Five Things Other Games Should Copy From Vanguard

Now that Vanguard is gone (except maybe for an emulator version), the question is: what stays behind? I think there are a couple of very well-designed aspects of Vanguard, and I hope some games will pick them up eventually:

The offensive/defensive target split. This is such a small but immensely useful innovation. It’s easily the thing I want to see every single MMO have. There is no excuse not to. Being able to target an enemy for offensive actions and, at the same time, an ally or yourself for beneficial effects makes so much sense. From the top of my hat, I can think of only one other game that has this, and that’s TSW. (Oh, there are probably more, no question.) Which is probably the reason why TSW also does a second thing well that I first saw properly done in Vanguard:

Offensive healers. Healing by using split damage/heal attacks. Healing by leeching. Without an offensive/defensive target split, the only way to do this is use abilities that are more or less intelligent about who to heal, or by giving AoE heals. Both of these don’t make for very compelling gameplay, and it’s one of the downfalls of RIFT’s Chloromancer in that respect. A special mention goes to the Disciple, one of my greatest loves in class concepts. A class who heals by hitting the enemy in the face from melee range, that worked? Yes place.

Modular Bard songs. These days, many games don’t even have proper bards. Both RIFT’s and FFXIV’s bard are merely slightly specialized DPS. You keep doing DPS normally, and just get a few fig leave abilities that are classified “songs”. Vanguard, in contrast, didn’t have song abilities. Instead, you learned parts of songs, and you composed your own abilities by combining sections into songs. Need some healing? Stack some healing verses and add a cleanse bridge. Traveling? Run speed stanza and levitate coda. And so on. I think the Necromancer had similar modular abilities to create undead from body parts, but I never played one.

Deep crafting. I’ll admit, I never got far into crafting, because I got confused by the building process. It also was a bit too grindy for my taste. But we know from games like EVE that complicated, deep crafting can work, and I’d prefer to see that over the half-assed “must level to cap making 1000 chestplates of uselessness to collect buff ability” route that some games go.

My last point is diplomacy. Again, the implementation in Vanguard lent itself to grinding, and the interface made the whole thing much more cumbersome than it should have been. A deck manager in which you could’ve saved a few decks to switch between would’ve gone a long way. What I liked about diplomacy was that it allowed you to place a lot of side content and information into the game. Just by listening to and convincing people, you could learn a lot about NPC characters, personal affections and grudges, alliances and enmities, and so on. It was a great “downtime” game.

Those are my five.

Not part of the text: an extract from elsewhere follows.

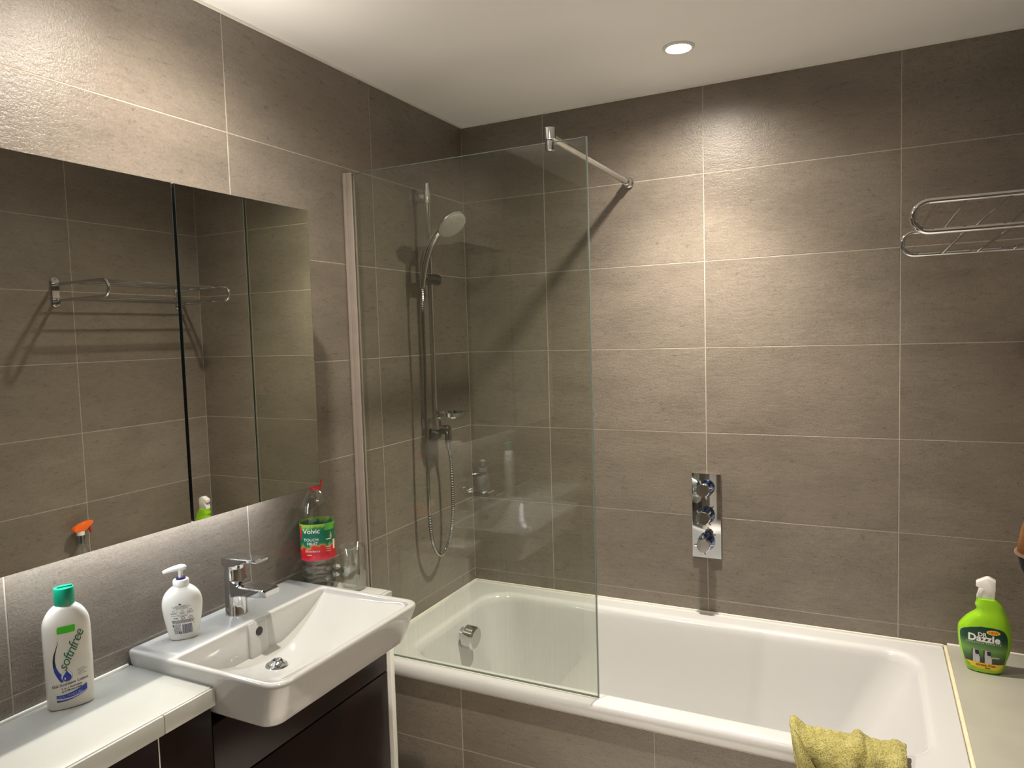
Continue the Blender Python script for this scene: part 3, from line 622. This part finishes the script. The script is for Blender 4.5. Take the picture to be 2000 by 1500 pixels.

Do you have some aspects that you really liked about Vanguard and would love to see in other games?

7 thoughts on “Five Things Other Games Should Copy From Vanguard

  1. A topic I could talk about all day. Skills that added to the flavor and depth of the world but were not overly important to battles. The “forage” skill that Druids and Rangers possessed, the Thief class’ ability to build its own devices and gear, the Necromancer’s scavenge ability to create its own Frankenstein pet. There were a few more from Beta that never made it in to live release that were brilliant: the global chat channel was only available to psionics (overmind!), druids could control the weather in a certain zone, with various impacts on the economy and atmosphere. Etc. I’ve done at least two posts on this topic before, I might have to go back and do another. Vanguard was fertile and mostly unused ground.

    1. Wait, Overmind was removed after beta? I didn’t know that, I assumed it was in game until the end. But yeah, indeed, some classes had really nice flavor. Others probably had, too, but I never noticed because I wasn’t sure what to make of them. Personal preference and all.

      And sure, go back and do another! Or just make a short “Vanguard collection” post with links to the older ones! 😉

      1. I think it was still in, but originally it was going to be the only global chat channel available, iirc. I assume that’s why they took it out (too much of a bottleneck for the usual trading channel, LFG channel, etc.), but the very idea demonstrated out how of the box and original they were thinking. A best of post? That has some merit to it…hmmm

  2. If memory serves, WAR also had separate friendly and enemy targets. It’s a neat idea, although personally I think it’s obsoleted if you have some decent support for click-casting or mouseover-and-keypress casting.

    1. I’m not sure how that obsoletes the target split. If it’s a mouseover on a health bar in a group window, then I would consider it just a less permanent or stable version of selecting a defensive target. If it’s a mouseover on a character model in the world, it sounds like a very different system, where you have to target by facing the correct way. It’s different, but not a successor (and in my opinion, actually worse than fixed targeting; I like click targeting instead of “facing the right way”).